Abbott began his correspondence with Mailer after reading that he was at work on a book about Gary Gilmore, a Utah inmate who was executed for murder in 1977. Abbott, who had spent all but 9½ months of his adult life in prison, offered to give the author a sense of "the atmospheric pressure" endured by long-term convicts like Gilmore. Mailer accepted the offer and was stunned by the hard-edged eloquence of the self-educated Abbott, who boasted: "Nine-tenths of my vocabulary I have never heard spoken." Wrote Mailer: "I felt all the awe one knows before a phenomenon." He helped Abbott publish the letters; In the Belly of the Beast appeared to critical ovations in July. Then, by attesting to the convict's talent and promising him a job in New York, Mailer helped persuade the Federal Parole Board to release him last June. A $15,000 book advance paid three lawyers who handled his release.

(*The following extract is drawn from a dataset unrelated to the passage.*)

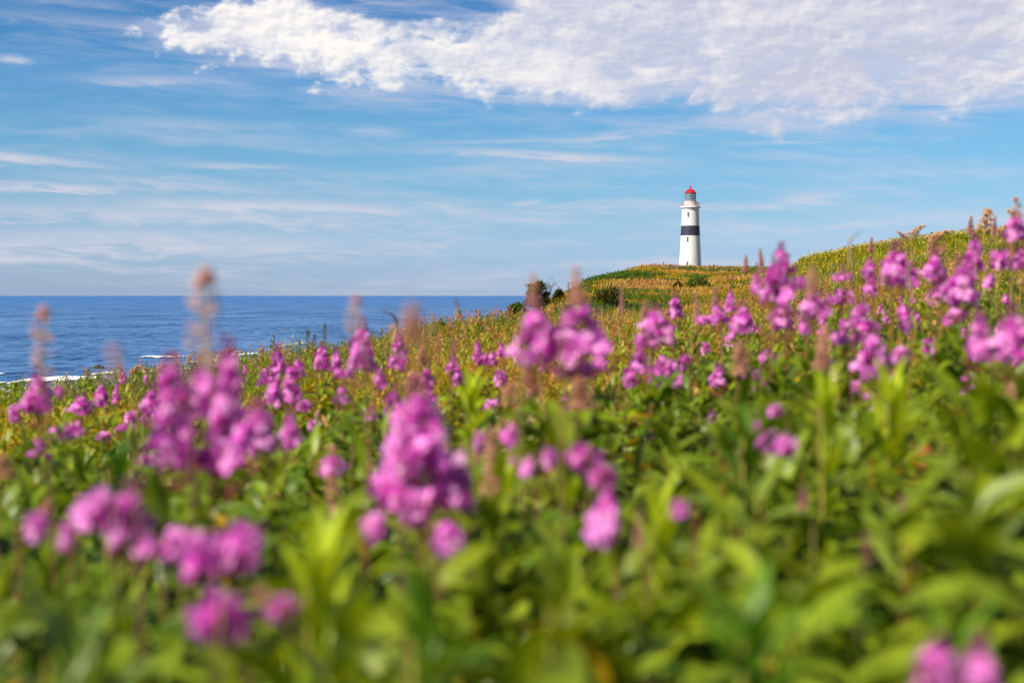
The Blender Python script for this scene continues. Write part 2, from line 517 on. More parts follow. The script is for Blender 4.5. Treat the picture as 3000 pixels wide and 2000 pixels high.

Abbott arrived in New York on June 5 with something "only one in a million convicts ever get," as Ed Henson of the federal Bureau of Prisons put it. Not only was Abbott suddenly free—a condition he had once likened to "a free man's dreams of heaven"—he was also a celebrity, invited to literary parties and interviewed on Good Morning America. His work would be hailed in the New York Times Book Review as an "awesome, brilliant, perversely ingenuous . . . articulation of penal nightmare." Says Henson: "He had everything a man needs to start a life outside." Then a new nightmare intervened.